Every .md file in this directory follows the same structure:

# <Scenario Title>

Skill: <skill-name>
Agent(s): <AGENTS.md agent role(s)>

## <Scenario Name>

**Given** <precondition>
**When** <action or trigger>
**Then** <expected outcome>

### Examples

<concrete examples of pass/fail cases>

Rules:

  • One file per behavioral concern. Keep scenarios focused.
  • Each file may contain multiple related scenarios under the same concern.
  • Examples use concrete, realistic content from the WordPress security domain.
  • Pass/fail examples make the boundary between acceptable and unacceptable output unambiguous.

How to Use

During editorial review

Before accepting AI-generated output, check the relevant scenarios:

  1. Identify which skill produced the output.
  2. Read the scenario files for that skill.
  3. Verify each applicable scenario's Then-clause against the actual output.
  4. Flag any failures as revision requests.

During skill development

When modifying a SKILL.md or adding new constraints:

  1. Write the scenario first (the behavioral spec).
  2. Update the skill to enforce the new behavior.
  3. Verify existing scenarios still pass.

As acceptance criteria

The scenarios in cross-skill/ define behaviors that span multiple skills and agents.

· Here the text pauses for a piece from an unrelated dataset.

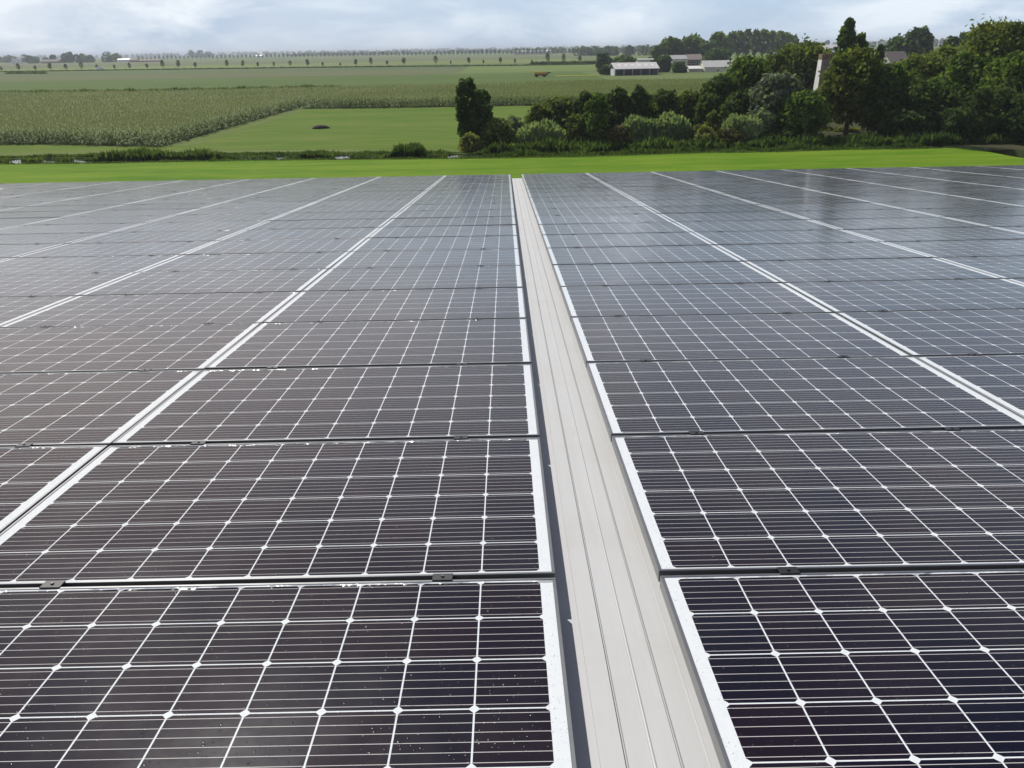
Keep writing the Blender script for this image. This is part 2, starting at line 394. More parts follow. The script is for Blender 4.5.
mb = MB(); y1 = e0.y - 0.25; z1 = rp(0, EDGE - 0.25, -OFF - 0.1).z
yb = apex.y - (e0.y - apex.y)
zr = apex.z - 0.1
mb.face([(xl + .2, y1, 0), (xr - .2, y1, 0), (xr - .2, y1, z1), (xl + .2, y1, z1)])
mb.face([(xl + .2, yb + .25, 0), (xr - .2, yb + .25, 0), (xr - .2, yb + .25, z1), (xl + .2, yb + .25, z1)])
for X in (xl + .2, xr - .2):
    mb.face([(X, yb + .25, 0), (X, y1, 0), (X, y1, z1), (X, apex.y, zr), (X, yb + .25, z1)])
shed_local(mb.build('wall', M['wall_clad'], shed))
mb = MB(); mb.face([(xl, apex.y, apex.z), (xr, apex.y, apex.z), (xr, yb, e0.z), (xl, yb, e0.z)])
shed_local(mb.build('rear_roof_sheet', M['roof'], shed))
mb = MB(); mb.prism([(apex.y - .18, apex.z - .002), (apex.y, apex.z + .03), (apex.y + .18, apex.z + .0)], xl, xr)
shed_local(mb.build('ridge_cap', M['roof'], shed))

# ------------------------------------------------------------ solar panels
PL, PW, PT = 1.664, 0.990, 0.035; LIP = 0.0095
def frame_mesh():
    mb = MB(); a, c = PL / 2, PW / 2
    mb.box(-a, a, -c, -c + LIP, -PT, 0); mb.box(-a, a, c - LIP, c, -PT, 0)
    mb.box(-a, -a + LIP, -c + LIP, c - LIP, -PT, 0); mb.box(a - LIP, a, -c + LIP, c - LIP, -PT, 0)
    return mb.mesh('frame', 0.0012)
def sheet_mesh():
    a, c = PL / 2 - LIP, PW / 2 - LIP; mb = MB()
    mb.box(-a, a, -c, c, -0.007, -0.0018); return mb.mesh('cell_sheet')
def clamp_mesh():
    mb = MB()
    mb.box(-0.027, 0.027, -0.007, 0.027, 0.0005, 0.0030)      # top plate bridging the joint
    mb.box(-0.022, 0.022, 0.003, 0.017, -0.100, 0.0005)       # stem in the gap
    return mb.mesh('clamp', 0.0008)
def bolt_mesh():
    mb = MB(); mb.tube([(0, 0.010, 0.0030), (0, 0.010, 0.007)], [0.005, 0.0045], 8); return mb.mesh('bolt')
def rail_mesh():
    mb = MB(); mb.box(-0.02, 0.02, -PW / 2 + 0.06, PW / 2 - 0.06, -0.0985, -PT - 0.0005); return mb.mesh('mounting_rail')
fm, cm, km, bm_, rm = frame_mesh(), sheet_mesh(), clamp_mesh(), bolt_mesh(), rail_mesh()
for me, mt in ((fm, 'frame'), (cm, 'panel'), (km, 'black'), (bm_, 'bolt'), (rm, 'frame')): me.materials.append(M[mt])
ORD = ['', 'first', 'second', 'third', 'fourth', 'fifth', 'sixth', 'seventh', 'eighth', 'ninth', 'tenth', 'eleventh', 'twelfth', 'thirteenth',
       'fourteenth', 'fifteenth', 'sixteenth', 'seventeenth', 'eighteenth', 'nineteenth', 'twentieth']
TENS = ['', '', 'twenty', 'thirty', 'forty']
def ordw(n):
    if n <= 20: return ORD[n]
    if n % 10 == 0: return TENS[n // 10][:-1] + 'ieth'
    return TENS[n // 10] + '-' + ORD[n % 10]
def project(p):
    d = p - Vector((0, 0, H)); z = d.dot(fw)
    if z < 0.05: return None
    return 512 + FPX * d.dot(rr) / z, 384 - FPX * d.dot(uu) / z
rng = random.Random(4)
first = None; npan = 0
for row in range(0, 20):
    for side in (-1, 1):
        for c in range(0, 9):
            xc = (X0 - PL / 2 - c * PC) if side < 0 else (X0 + GAPW + PL / 2 + c * PC)
            yc = D0 + row * PR + PR / 2
            inside = False
            for ax in (-.5, -.25, 0, .25, .5):
                for ay in (-.5, 0, .5):
                    q = project(rp(xc + ax * PL, yc + ay * PW))
                    if q and -230 < q[0] < 1254 and -10 < q[1] < 900: inside = True
            if not inside: continue
            npan += 1
            sidew = 'left' if side < 0 else 'right'
            t = empty('solar_panel', rp(xc, yc, rng.uniform(-.0012, .0012)),
                      'dark solar panel, %s row from the front, %s panel %s of the roof strip' % (ordw(row + 1), ordw(c + 1), sidew),
                      'solar panel', 'solar panels covering the roof',
                      (-S + R(rng.gauss(0, 0.10)), R(rng.gauss(0, 0.07)), R(rng.gauss(0, 0.03))))
            link('frame', fm, None, t); link('cell_sheet', cm, None, t)
            for sx in (-1, 1):
                o = link('clamp', km, None, t); o.location = (sx * 0.505 + rng.uniform(-.03, .03), PW / 2, 0)
                if row < 8: link('bolt', bm_, None, o)
                o = link('mounting_rail', rm, None, t); o.location = (sx * 0.56, 0, 0)
print('panels', npan)

# ------------------------------------------------------------ vegetation builders
def unit(a): return a / np.maximum(np.linalg.norm(a, axis=1, keepdims=True), 1e-6)
def leaf_quads(g, pos, nrm, size, aspect=1.6):
    n = len(pos); t = unit(np.cross(nrm, unit(g.normal(size=(n, 3))))); bt = np.cross(nrm, t)
    s = size[:, None]
    a = pos - t * s * aspect / 2; c = pos + t * s * aspect / 2
    return np.stack([a, pos - bt * s / 2 + nrm * s * .12, c, pos + bt * s / 2 + nrm * s * .12], 1)
def profile(kind, t):
    if kind == 'conifer': return np.clip(0.6 + 1.6 * t, 0, 1) * np.clip((1 - t) * 1.3, 0, 1) ** 0.62 + 0.02
    if kind == 'poplar': return np.clip(np.sin(np.pi * np.clip(t * 0.93 + 0.05, 0, 1)), 0, 1) ** 0.5
    if kind == 'shrub': return np.sqrt(np.clip(1 - (t * 0.98) ** 2.4, 0, 1))
    return np.sqrt(np.clip(1 - np.abs(2 * t - 0.9) ** 2.3 / 1.25, 0, 1))
def crown(seed, w_, h_, z0, kind='round', n=6000, s=0.22, lobes=34, aspect=1.6):
    g = np.random.default_rng(seed); Rr = w_ / 2
    K = lobes = max(lobes, 40); t = g.uniform(0.03, 0.95, K) ** (0.85 if kind == 'round' else 1.0)
    an = g.uniform(0, 2 * np.pi, K); pr = profile(kind, t) * Rr
    lr = g.uniform(0.13, 0.30, K) * Rr * (1.0 if kind in ('round', 'shrub') else 0.95)
    if kind == 'conifer': lr = np.minimum(lr, pr * 0.7 + 0.06 * Rr)
    lr = np.minimum(lr, h_ * 0.28)
    rad = np.maximum(pr * g.uniform(0.82, 1.14, K) - lr * g.uniform(0.6, 1.1, K), 0) * np.sqrt(g.uniform(0.45, 1, K))
    C = np.stack([rad * np.cos(an), rad * np.sin(an), z0 + np.clip(t * h_, lr * .6, h_ - lr * g.uniform(.45, 1.3, K))], 1)
    li = g.choice(K, n, p=lr ** 2 / (lr ** 2).sum())
    d = unit(g.normal(size=(n, 3)) + np.array([0, 0, .25]))
    rr_ = lr[li] * np.clip(g.normal(0.92, 0.16, n), .2, 1.35)
    sq = np.array([1, 1, 0.85 if kind != 'conifer' else 1.3])
    sprig = g.uniform(0, 1, n) < (0.0 if kind == 'conifer' else 0.12)                   # twigs that stick out and break the outline
    rr_ = rr_ * np.where(sprig, g.uniform(1.05, 1.5, n), 1.0)
    pos = C[li] + d * rr_[:, None] * sq
    pos[:, 2] += np.where(sprig, g.uniform(0, .35, n) * lr[li], 0)
    pos[:, 2] = np.maximum(pos[:, 2], 0.05)
    nf = int(n * 0.20)                                  # loose foliage filling the crown between the clumps
    tf = g.uniform(0.0, 1.0, nf); af = g.uniform(0, 2 * np.pi, nf)
    rf = profile(kind, tf) * Rr * np.sqrt(g.uniform(0.15, 0.92, nf)) * (0.90 + 0.10 * np.sin(3 * af + seed) + 0.06 * np.sin(9 * tf * 3 + 5 * af))
    pos[:nf] = np.stack([rf * np.cos(af), rf * np.sin(af), z0 + tf * h_ * .97], 1)
    nrm = unit(d * 1.1 + g.normal(size=(n, 3)) * 0.55)
    q = leaf_quads(g, pos, nrm, s * g.uniform(0.55, 1.35, n), aspect)
    tint = np.clip(g.uniform(0, 1, K)[li] * 0.5 + g.uniform(0, .6, n) ** 1.3, 0, 1)
    return q, tint, C, lr
def blades(seed, x, y, h_, wd, lean=0.35, z=0.0, spread=0.0):
    """upright pointed leaves; arrays x,y,h"""
    g = np.random.default_rng(seed); n = len(x)
    a = g.uniform(0, 2 * np.pi, n); la = g.uniform(0, lean, n)
    base = np.stack([x + g.normal(0, spread + 1e-6, n), y + g.normal(0, spread + 1e-6, n), np.full(n, z) if np.isscalar(z) else z], 1)
    d = np.stack([np.cos(a) * la, np.sin(a) * la, np.ones(n)], 1)
    b2 = g.uniform(0, 2 * np.pi, n); sidev = np.stack([np.cos(b2), np.sin(b2), np.zeros(n)], 1)
    ww = (wd * g.uniform(.6, 1.3, n))[:, None]; hh = (h_)[:, None]
    top = base + d * hh; mid = base + d * hh * .5 * np.array([.6, .6, 1])
    return np.stack([base, mid - sidev * ww / 2, top, mid + sidev * ww / 2], 1), g.uniform(0, 1, n)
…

These are particularly useful during cross-document revision rounds (AGENTS.md, section 5) where multiple agents collaborate on a single revision plan.

Test Runs

The test-runs/ directory contains documented results of BDD cycle tests — cases where a skill was used to generate output and then each applicable scenario was checked against the result with pass/fail evidence.

Test runs serve as validation that the scenarios catch real defects and as a record of scenario coverage gaps worth addressing.

Date Skill Procedure Score
2026-03-11 wordpress-runbook-ops Domain migration (URL search-replace) 10/11

Relationship to Other Project Files

File Role
AGENTS.md Defines agent roles and guardrails. Scenarios operationalize the acceptance criteria from section 6.
wp-docs-skills/*/SKILL.md Defines skill constraints and done criteria. Scenarios expand these into testable expectations.
docs/current-metrics.md Tracks project counts. Update when adding new scenario files.